Diffenderfer further states in her filings that NGD lost its two management contracts for Niido-branded properties in Kissimmee and Nashville, due to non-performance.

In 2017, Brookfield announced a $20 million investment in the 324-unit Niido-branded Kissimmee property. Brookfield said the investment was the start of a $200 million total investment in the Niido-Airbnb project. The deal would give Brookfield 25 percent of revenue for every apartment subleased through Airbnb at the Niido properties. New York-based firm Silverpeak Real Estate Partners also invested $20 million of equity into the venture.

Brookfield has since terminated property management contracts with NGD as a result of the Airbnb lawsuit, according to Diffenderfer’s lawsuit.

The 51-story Natiivo Miami is supposed to complete construction in 2022. In March, the commercial arm of One Sotheby’s International Realty launched sales of 104 office condos, The Real Deal previously reported.

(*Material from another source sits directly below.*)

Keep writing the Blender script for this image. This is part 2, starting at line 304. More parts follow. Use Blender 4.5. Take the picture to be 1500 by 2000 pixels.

Hernandez’s previous developments include Centro and Brickell House in Miami. Last year, four years after unit owners at Brickell House reported issues with a robotic car garage, a Miami-Dade judge awarded the condo association $40.6 million. The amount was in addition to a $32 million settlement awarded to the condo association in 2018, paid by the elevator’s insurer, the Hartford Steam Boiler Inspection and Insurance Co.

Diffenderfer founded Miavina in 2014 and continues to serve as CEO of the provider of internet-connected machines that pour wine by the glass. Earlier this year, she helped start companies Orion Haus and The Felyx to develop her own Airbnb-minded apartment buildings for short-term rentals, according to her website.